しかし、多くの課題を残していたため、その点は、3年後を目処にさらに見直すことが附則で定められ、2020年度から法務省の検討会が進んでいました。

5月21日、その検討会の取りまとめ報告書が公表されました。

今回のポイントは、性被害にあった当事者や、声をあげられず泣き寝入りを強いられてきた被害者の声に寄り添える刑法改正を提言することにあったと私は考えます。

その視点からみると、残念ながら、検討会の報告書は当事者の声が十分に反映されているとは言えません。

例えば、強制性交罪を成立させるための「暴行・脅迫」要件について改正は不要とする意見が一部認められたり、性交同意年齢についても現行の13歳を引き上げることの賛否が分かれるなど、このかん、性暴力に対する無罪判決が続いてきた現状を変えられるとは言い難い内容です。

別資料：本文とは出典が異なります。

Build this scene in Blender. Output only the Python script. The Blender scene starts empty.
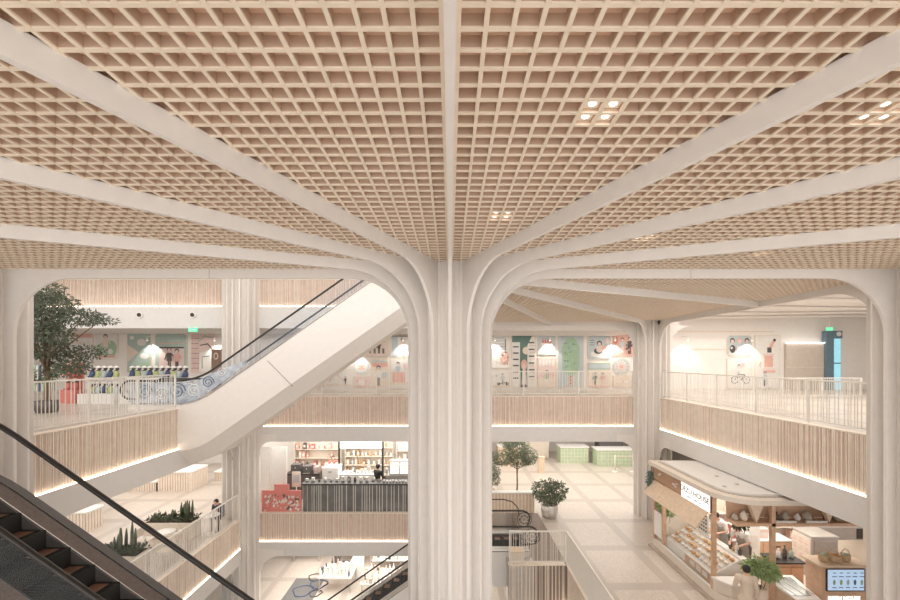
import bpy, math, random
from mathutils import Vector, Matrix
R = math.radians
rnd = random.Random(7)
scene = bpy.context.scene
col = scene.collection

# ------------------------------------------------------------------ camera
cam_d = bpy.data.cameras.new('camera')
cam = bpy.data.objects.new('camera', cam_d); col.objects.link(cam)
cam.location = (0, 0, 0); cam.rotation_euler = (R(90), 0, 0)
cam_d.sensor_width = 36; cam_d.lens = 16; cam_d.shift_y = 60/900
cam_d.clip_start = .05; cam_d.clip_end = 300
scene.camera = cam
# ------------------------------------------------------------------ world, big lights, exposure
w = bpy.data.worlds.new('world'); scene.world = w; w.use_nodes = True
bg = w.node_tree.nodes['Background']
bg.inputs[0].default_value = (1, .965, .925, 1); bg.inputs[1].default_value = 1.45
vs = scene.view_settings
vs.view_transform = 'Standard'; vs.look = 'None'; vs.exposure = 0.46; vs.gamma = 1; vs.use_curve_mapping = False

def area(name, loc, sx, sy, power, rot=(0, 0, 0), color=(1, .95, .88)):
    d = bpy.data.lights.new(name, 'AREA'); d.shape = 'RECTANGLE'; d.size = sx; d.size_y = sy
    d.energy = power; d.color = color
    o = bpy.data.objects.new(name, d); col.objects.link(o); o.location = loc; o.rotation_euler = rot
    return o
area('shop_ceiling_light', (0, 20, 1.22), 30, 2.5, 110)
area('left_hall_light', (-14, 12, 3.4), 8, 9, 130)
area('right_hall_light', (14.5, 14, 2.1), 9, 11, 470)
area('cafe_hall_light', (-4.5, 20.5, -3.7), 8, 5, 330)
area('market_hall_light', (7, 22, -3.7), 11, 8, 430)
area('lounge_hall_light', (-14.5, 17, -3.7), 9, 15, 480)
area('kiosk_hall_light', (5.2, 12.4, 1.5), 5, 8, 170)
area('ground_hall_light', (-4, 21, -8.7), 10, 6, 560)
area('atrium_fill_light', (-5, 12.4, 6.9), 9, 8, 170)  # added area fill below the closed roof, no skylight opening there

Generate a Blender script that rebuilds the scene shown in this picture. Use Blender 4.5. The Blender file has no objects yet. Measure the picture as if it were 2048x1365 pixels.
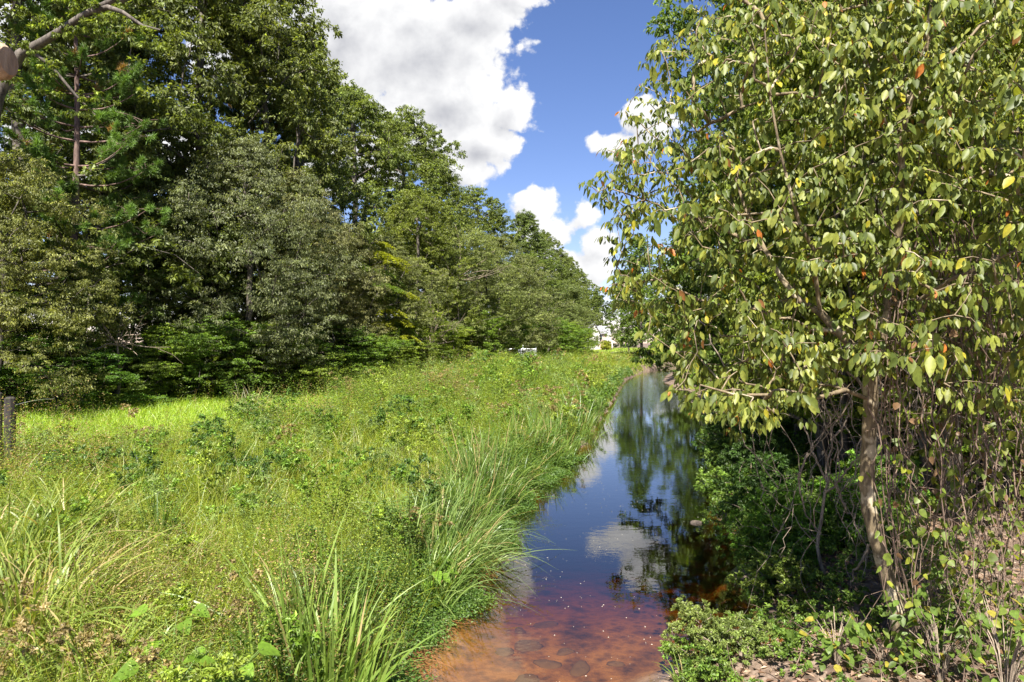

想像してみてください。「暴行・脅迫」を受けた時に、果たして、抵抗したり拒否したりする圧倒的な力や正当な環境が被害者側にあるでしょうか。恐怖のあまり、体が硬直したり声も上げられない状況に置かれることの方がよほどリアリティがあります。だからこそ、先進国では「同意なき性交」は処罰対象として不同意性交罪が成立するよう法改正が進んできました。

また、性交同意年齢についても、現行の13歳は少女であり少年です。性教育もタブーな日本社会において、中学生が自己の体の知識等の不十分な状況下で大人と同等の判断や「同意」への責任が取れるでしょうか。私は、難しいと思います。最低でも、16歳へ引き上げることが必要です。

法体系上、刑法の厳罰化を求める議論においては慎重な検討も必要なことは理解します。しかし、性被害は3人に1人と言われ、その90%は女性であると言われるなか、性暴力事件として立件されることはおろか警察に被害届さえ出せないのが大半であるのが現実です。

私自身、以前にストーカー紛いの被害にあい、被害者の立場がいかに辛いものかを経験しています。このような思いを二度と他の人にさせたくない、子どもを含む被害者をこれ以上生んではならないと強く思います。

被害者に寄り添った刑法改正を実現させるため、国会は、今回の法務省検討会の報告書レベルを超えた真摯な議論を展開してほしいと思います。